Évolution des coûts et réglementations
Actuellement, l’une des motivations pour intégrer des batteries de seconde vie dans des applications de stockage stationnaires est leur coût inférieur par rapport à celui des batteries neuves. Cependant, l’amélioration constante de la technologie des batteries et la croissance exponentielle de la demande s’accompagnent d’une importante baisse des coûts des batteries neuves. Selon les prévisions, le taux de diminution des coûts de reconversion des batteries sera inférieur au taux de diminution des coûts de fabrication de nouveaux produits. McKinsey estime qu’au rythme actuel, l’avantage en matière de coût des batteries de seconde vie, qui devrait être de 30 à 70% au milieu des années 2020, pourrait chuter à environ 25% d’ici 2040 [6]. Or, cet écart de coût doit être suffisamment à l’avantage des batteries de seconde vie pour que la dégradation de leurs performances puisse être acceptée par les clients.
Des défis supplémentaires sont posés par le manque de normes et de réglementations en matière de batteries de seconde vie. Il n’existe actuellement aucune garantie concernant leur qualité ou leurs performances, car les producteurs n’offrent aucune visibilité ni sur la manière dont le système de gestion de la batterie (Battery Management System, BMS) la protège pendant son fonctionnement, ni sur son historique de données ou sur son état actuel de santé. Par ailleurs, les performances des batteries varient en fonction des applications et aucune caractéristique technique standard n’a été adoptée pour les batteries de seconde vie.
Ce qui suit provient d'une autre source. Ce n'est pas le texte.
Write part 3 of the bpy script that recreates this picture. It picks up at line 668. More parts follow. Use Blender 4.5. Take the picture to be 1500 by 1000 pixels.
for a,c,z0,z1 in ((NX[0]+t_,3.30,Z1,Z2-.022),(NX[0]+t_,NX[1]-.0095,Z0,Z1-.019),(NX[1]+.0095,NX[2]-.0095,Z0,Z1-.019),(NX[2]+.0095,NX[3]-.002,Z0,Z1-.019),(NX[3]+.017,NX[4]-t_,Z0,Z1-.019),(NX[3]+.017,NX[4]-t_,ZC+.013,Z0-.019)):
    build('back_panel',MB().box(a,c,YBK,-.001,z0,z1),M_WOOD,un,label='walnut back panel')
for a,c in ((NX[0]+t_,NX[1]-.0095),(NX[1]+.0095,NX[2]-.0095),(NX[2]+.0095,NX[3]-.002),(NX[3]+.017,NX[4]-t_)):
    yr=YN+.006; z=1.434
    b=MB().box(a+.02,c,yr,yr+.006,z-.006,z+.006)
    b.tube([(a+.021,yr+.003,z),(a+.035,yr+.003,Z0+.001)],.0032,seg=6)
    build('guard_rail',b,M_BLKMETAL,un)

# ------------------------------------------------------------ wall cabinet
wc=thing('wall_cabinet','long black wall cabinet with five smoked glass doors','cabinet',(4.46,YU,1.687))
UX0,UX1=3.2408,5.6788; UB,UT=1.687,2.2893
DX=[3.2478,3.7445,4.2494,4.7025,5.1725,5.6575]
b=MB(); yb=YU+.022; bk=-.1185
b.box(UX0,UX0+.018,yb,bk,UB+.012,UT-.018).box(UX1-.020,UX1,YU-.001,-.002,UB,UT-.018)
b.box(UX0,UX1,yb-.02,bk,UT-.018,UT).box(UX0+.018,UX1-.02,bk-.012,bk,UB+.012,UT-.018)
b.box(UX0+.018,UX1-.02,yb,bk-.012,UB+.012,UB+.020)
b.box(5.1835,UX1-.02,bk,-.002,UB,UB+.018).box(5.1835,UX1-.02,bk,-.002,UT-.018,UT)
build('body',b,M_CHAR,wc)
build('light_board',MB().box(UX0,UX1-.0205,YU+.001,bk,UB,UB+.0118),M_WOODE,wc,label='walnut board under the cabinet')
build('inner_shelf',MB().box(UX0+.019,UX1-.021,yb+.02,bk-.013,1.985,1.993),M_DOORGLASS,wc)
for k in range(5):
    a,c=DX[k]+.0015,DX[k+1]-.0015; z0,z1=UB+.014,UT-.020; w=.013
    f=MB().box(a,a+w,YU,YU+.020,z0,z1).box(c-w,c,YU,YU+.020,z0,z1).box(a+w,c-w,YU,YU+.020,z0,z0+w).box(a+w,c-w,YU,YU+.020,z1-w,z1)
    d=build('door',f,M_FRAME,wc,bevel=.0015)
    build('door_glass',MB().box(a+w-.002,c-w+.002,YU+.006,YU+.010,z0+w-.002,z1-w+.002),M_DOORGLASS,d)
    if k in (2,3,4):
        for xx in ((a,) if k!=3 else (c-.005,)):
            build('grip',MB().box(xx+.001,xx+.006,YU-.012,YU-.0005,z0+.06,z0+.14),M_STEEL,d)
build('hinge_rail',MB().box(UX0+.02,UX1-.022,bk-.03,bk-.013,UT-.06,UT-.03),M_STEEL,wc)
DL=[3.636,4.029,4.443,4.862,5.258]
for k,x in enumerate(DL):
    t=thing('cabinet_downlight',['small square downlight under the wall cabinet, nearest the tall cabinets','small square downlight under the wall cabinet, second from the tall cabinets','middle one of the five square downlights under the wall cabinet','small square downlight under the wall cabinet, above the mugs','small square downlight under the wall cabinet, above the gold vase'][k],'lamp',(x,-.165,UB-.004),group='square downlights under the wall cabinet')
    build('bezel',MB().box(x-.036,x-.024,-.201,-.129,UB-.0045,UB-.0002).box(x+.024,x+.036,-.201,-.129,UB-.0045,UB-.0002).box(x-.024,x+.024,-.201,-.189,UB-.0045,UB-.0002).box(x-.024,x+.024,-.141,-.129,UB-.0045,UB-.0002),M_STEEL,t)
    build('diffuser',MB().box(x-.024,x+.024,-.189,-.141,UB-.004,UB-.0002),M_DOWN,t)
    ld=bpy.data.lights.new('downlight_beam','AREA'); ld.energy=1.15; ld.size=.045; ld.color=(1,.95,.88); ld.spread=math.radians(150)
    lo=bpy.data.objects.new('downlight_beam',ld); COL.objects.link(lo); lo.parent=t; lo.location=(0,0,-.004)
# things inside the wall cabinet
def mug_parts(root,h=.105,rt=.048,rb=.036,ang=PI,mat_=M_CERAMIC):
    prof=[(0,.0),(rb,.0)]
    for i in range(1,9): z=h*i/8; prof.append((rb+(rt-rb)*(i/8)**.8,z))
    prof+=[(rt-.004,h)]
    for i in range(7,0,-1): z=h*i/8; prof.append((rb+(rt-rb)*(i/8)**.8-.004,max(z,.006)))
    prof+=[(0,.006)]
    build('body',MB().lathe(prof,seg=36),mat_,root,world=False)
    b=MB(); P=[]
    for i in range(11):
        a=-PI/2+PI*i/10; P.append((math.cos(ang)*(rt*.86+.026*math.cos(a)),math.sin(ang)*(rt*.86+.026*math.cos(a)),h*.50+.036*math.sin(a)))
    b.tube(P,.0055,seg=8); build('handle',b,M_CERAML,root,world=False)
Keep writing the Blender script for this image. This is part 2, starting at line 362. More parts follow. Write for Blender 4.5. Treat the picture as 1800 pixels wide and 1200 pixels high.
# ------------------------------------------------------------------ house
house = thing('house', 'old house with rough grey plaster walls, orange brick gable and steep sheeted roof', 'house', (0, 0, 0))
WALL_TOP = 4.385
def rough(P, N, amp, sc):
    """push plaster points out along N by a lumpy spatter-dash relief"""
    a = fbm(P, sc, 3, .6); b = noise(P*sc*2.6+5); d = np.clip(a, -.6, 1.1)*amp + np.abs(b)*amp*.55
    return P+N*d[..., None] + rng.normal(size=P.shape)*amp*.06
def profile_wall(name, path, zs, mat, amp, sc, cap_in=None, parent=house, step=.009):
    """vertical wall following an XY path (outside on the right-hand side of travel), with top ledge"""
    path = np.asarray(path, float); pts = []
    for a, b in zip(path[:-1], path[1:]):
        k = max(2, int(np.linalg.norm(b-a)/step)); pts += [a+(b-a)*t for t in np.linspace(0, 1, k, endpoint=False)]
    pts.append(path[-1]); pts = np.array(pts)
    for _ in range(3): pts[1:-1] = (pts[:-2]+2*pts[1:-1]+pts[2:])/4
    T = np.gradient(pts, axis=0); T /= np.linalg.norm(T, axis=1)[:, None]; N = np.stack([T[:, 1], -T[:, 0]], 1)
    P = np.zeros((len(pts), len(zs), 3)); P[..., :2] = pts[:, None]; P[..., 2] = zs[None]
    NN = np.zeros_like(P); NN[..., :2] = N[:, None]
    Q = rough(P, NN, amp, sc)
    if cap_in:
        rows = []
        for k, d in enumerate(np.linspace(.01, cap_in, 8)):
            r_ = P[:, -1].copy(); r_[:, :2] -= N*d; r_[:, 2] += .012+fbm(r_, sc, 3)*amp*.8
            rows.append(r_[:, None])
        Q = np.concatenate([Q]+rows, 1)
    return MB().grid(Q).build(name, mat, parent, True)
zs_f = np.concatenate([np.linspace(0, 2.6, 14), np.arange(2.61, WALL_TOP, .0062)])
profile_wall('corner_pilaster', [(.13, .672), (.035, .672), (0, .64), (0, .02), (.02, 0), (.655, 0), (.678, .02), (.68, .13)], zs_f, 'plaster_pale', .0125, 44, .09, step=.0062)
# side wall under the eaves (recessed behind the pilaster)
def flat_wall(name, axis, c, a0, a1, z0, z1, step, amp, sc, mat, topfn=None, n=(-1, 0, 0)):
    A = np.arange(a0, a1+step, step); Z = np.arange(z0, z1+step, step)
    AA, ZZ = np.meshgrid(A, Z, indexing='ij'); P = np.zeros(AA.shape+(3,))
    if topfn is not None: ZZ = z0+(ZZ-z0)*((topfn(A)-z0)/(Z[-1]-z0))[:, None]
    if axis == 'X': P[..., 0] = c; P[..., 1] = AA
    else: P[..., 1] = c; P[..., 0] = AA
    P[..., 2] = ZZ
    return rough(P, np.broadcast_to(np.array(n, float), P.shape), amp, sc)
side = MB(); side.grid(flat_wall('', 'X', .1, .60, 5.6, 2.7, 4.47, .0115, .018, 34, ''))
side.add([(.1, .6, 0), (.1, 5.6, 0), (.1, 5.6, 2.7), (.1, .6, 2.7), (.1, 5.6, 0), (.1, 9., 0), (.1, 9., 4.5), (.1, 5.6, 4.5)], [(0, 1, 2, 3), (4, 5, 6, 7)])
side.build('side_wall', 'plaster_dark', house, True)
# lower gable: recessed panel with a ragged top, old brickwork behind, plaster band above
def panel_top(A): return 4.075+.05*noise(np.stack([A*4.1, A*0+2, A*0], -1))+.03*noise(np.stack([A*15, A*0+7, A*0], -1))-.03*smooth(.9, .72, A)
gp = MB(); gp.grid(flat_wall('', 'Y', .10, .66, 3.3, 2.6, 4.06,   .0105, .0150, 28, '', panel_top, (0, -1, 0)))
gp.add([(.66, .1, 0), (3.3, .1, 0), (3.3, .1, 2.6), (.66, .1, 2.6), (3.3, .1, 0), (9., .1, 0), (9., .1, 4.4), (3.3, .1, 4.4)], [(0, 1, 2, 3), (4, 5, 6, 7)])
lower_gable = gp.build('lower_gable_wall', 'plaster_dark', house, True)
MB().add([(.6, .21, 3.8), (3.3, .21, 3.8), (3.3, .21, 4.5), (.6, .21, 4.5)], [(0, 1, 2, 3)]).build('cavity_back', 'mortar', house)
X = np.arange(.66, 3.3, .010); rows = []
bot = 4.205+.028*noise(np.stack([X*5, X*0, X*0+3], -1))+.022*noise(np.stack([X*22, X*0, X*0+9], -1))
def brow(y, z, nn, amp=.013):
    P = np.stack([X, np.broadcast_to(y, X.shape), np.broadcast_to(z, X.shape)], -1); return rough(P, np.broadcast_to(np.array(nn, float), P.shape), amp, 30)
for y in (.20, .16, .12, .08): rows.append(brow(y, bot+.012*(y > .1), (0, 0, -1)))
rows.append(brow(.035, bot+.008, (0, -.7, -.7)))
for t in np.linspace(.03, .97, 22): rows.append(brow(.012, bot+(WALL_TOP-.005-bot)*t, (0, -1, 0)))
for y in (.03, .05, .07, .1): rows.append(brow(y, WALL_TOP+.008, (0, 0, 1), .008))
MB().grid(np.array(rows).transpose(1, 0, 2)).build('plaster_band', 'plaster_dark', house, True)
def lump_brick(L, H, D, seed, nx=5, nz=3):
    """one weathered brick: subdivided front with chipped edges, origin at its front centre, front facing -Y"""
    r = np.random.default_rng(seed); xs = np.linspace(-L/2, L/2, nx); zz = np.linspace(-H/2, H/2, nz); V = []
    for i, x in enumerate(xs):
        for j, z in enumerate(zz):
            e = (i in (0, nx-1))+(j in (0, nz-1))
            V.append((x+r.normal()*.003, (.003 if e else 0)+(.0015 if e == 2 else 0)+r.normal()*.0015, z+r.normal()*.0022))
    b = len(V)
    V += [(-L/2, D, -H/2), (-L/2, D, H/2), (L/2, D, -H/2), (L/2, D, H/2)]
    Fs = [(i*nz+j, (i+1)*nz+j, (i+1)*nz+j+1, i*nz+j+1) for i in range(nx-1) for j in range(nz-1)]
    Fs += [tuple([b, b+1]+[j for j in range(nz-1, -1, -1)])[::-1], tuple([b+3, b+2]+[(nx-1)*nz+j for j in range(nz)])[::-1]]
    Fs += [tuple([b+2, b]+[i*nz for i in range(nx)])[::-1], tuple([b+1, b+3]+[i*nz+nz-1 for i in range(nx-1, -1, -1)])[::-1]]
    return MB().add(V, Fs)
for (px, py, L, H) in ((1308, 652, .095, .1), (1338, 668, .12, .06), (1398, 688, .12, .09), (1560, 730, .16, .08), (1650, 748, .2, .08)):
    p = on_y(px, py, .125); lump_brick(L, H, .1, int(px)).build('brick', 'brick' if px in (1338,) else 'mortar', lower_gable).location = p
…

Il est donc important d’élaborer des normes qui s’appliquent aux exigences de protection des batteries stationnaires. Ces normes devraient tenir compte des principaux risques liés aux systèmes de stockage (surintensité, court-circuit, propagation des défauts), ainsi que de l’intégrité de la batterie et de la prévention des incendies. Des composants et des systèmes de protection (disjoncteurs et dispositifs de détection des arcs électriques internes) adéquats sont commercialisés, tout comme des sectionneurs d’urgence et des systèmes de notification.
L’utilisation des batteries de seconde vie représente potentiellement une formidable opportunité d’intégrer les principes de l’économie circulaire dans les marchés des véhicules électriques et des infrastructures de recharge. Il s’agit donc assurément d’un sujet à suivre avec attention.
Références
[1] eaton.com/gb/en-gb/products/energy-storage/johan-cruijff-arena-success-story.html
[2] corporate.enelx.com/en/question-and-answers/what-is-second-life-battery
[3] eaton.com/gb/en-gb/company/news-insights/energy-transition/buildings-as-a-grid.html
Note
1) Eaton utilise, par exemple, des batteries de seconde vie dans le cadre de son approche de la transition énergétique «Buildings as a Grid» [3].